Gracias por leerme y atender estas letras dominicales dedicadas a la buena tabla, donde se maridan alimentos, letras, vinos, palabras y tertulia. Usted sabe de mi frase acuñada en este generoso espacio: la vida es muy corta para desperdiciarla en mala comida, mala compañía, malos vinos y pésima música. La vida aprieta en la ventana, por lo cual hay que disfrutar hoy y aquí, en la tierra. ¿Lo duda? ¿Usted es un hombre o mujer de fe? ¿Cristiano o católico? Pues da lo mismo, es igual. Lea lo que recomienda “Eclesiastés” en sus parágrafos 9:5-9: “…anda y come tu pan con gozo, y bebe tu vino con alegre corazón… goza de la vida con la mujer que amas, todos los días de la vida que te son dados debajo del sol… porque esta es tu parte en la vida, y en tu trabajo con que te afanas debajo del sol…”

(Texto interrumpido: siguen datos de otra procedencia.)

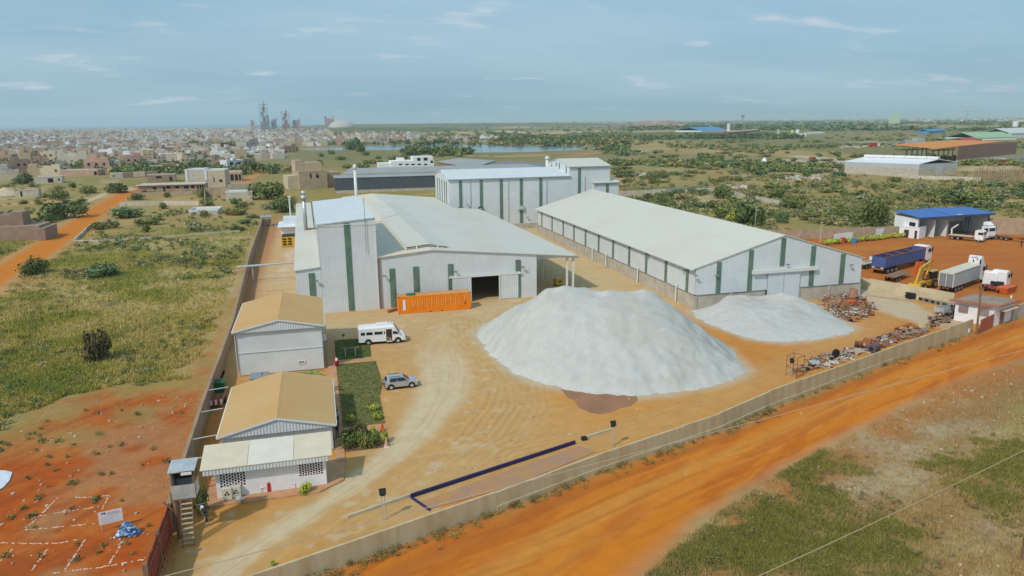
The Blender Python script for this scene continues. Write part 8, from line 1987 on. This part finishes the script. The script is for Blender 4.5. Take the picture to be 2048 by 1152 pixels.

¿Usted o yo vamos a morir? Sin duda. A nadie le asusta lo anterior, por eso, dice la Biblia, hay que comer nuestro pan y beber nuestro vino con nuestra mujer amada antes de que se acabe el mundo (nuestra vida). Y, también por ello, le agradezco que usted lea estas páginas dominicales. No pocos comentarios recibí del texto de la semana pasada, donde leímos una mínima parte, una milimétrica parte, de la obra del mexicano José Emilio Pacheco en tono o arista gastronómica. Gracias por sus apostillas.
Y es que Pacheco pertenece a esa estirpe de escritores totales (como Michel de Montaigne, como Marcel Proust, F.S. Fitzgerald, Octavio Paz, T.S. Eliot, Cervantes…) a los cuales usted les “pregunta” algo y su vasta obra “responde”. Así de sencillo y complicado es lo anterior. Y uno de estos escritores señeros y memorables, inalcanzable en su galaxia, pero disfrutable a mares, es Alejandro Dumas (1802-1870). De su vasta obra destacan dos tabiques: “Los tres mosqueteros” y “El conde de Montecristo”.
Pero no sé si usted lo ha notado, señor lector, al acometer la lectura de su obra: es un maridaje perfecto entre literatura, gastronomía y buenos vinos. De hecho, el gran Dumas fue cocinero, genial gourmet, y dejó un espléndido “Diccionario de cocina” (Editorial Gadir, España. 225 páginas). Hay testimonios de los contemporáneos de Dumas, escritores todos, que dejaron su comentario en letra redonda sobre la buena mano de Dumas al cocinar y la genialidad de sus platillos. Lea usted a Louis Bouilhet en carta a Gustav Flaubert: “Dumas, en camisa, mete mano a la masa, hace una tortilla fantástica, dora la palurda, corta la cebolla, remueve las ollas y les da 20 francos a los pinches”.
Pero si usted lee detenidamente las dos obras de Dumas arriba citadas, va a encontrar una multitud de platos y vinos de deleite: faisanes, caballas, pescados, tocinos, cordero, liebres guisadas, capón asado… todo ello rociado con buenos vinos de las regiones de Francia y alguno que otro tinto español de buena estirpe.
Espacio siempre me falta. Continuando con Dumas, este habla en sus textos y en su diccionario de gastronomía de la sopa juliana, trufas al champagne, dulces y postres de glotonería inacabable, pudding de manzanas, sopa de gambas, potaje de cangrejo y… un platillo que quien esto escribe disfruta y deglute donde lo encuentra en la mañana: tortilla de huevos en sus múltiples variantes.
Dumas da la receta de una en especial: “Tortilla de tomates a la provenzal”. Un manjar, un bocadillo literario. ¿Ingredientes? Cuatro tomates maduros y firmes, cebolla picada, aceite, mantequilla, perejil picado con una punta de ajo y, claro, huevos a discreción. ¿Leer o comer a Dumas? Las dos cosas.